In Zen there is a saying – “Do not seek the truth, only cease to cherish opinions”.  This really strikes a chord with me. It is not saying that we shouldn’t have opinions, but that we should hold to them lightly, for how often has your opinion on something changed?  My Thatcher post and subsequent discussion changed my opinion, certainly.  If we cherished opinions so highly, we could never learn new things, progress and really be in the here and now, in a state of true experience. We would be holding so tightly to things that shift and change, that are never constant. It’s like trying to hold water in your hands – no matter how tightly you squeeze, a little water always dribbles out.

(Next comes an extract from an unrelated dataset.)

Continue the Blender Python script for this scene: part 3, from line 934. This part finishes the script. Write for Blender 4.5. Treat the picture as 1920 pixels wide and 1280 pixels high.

So, next time I am about to criticise something, I will consider Right Speech. I will also question what or who it is that I am criticising, as well as just who I think is doing the criticising. Most likely, I will have no idea on either score, and therefore either keep my mouth shut or investigate further, delving deep into experience before coming to any conclusions.

Having a critical mind is a wonderful thing.  It can really help us to see what can be done in the world to make it a better place. How we use it is entirely up to us.  Also losing your critical mind can be a wonderful thing, being utterly absorbed into the natural world, at one with everything.  The paradox is delicious.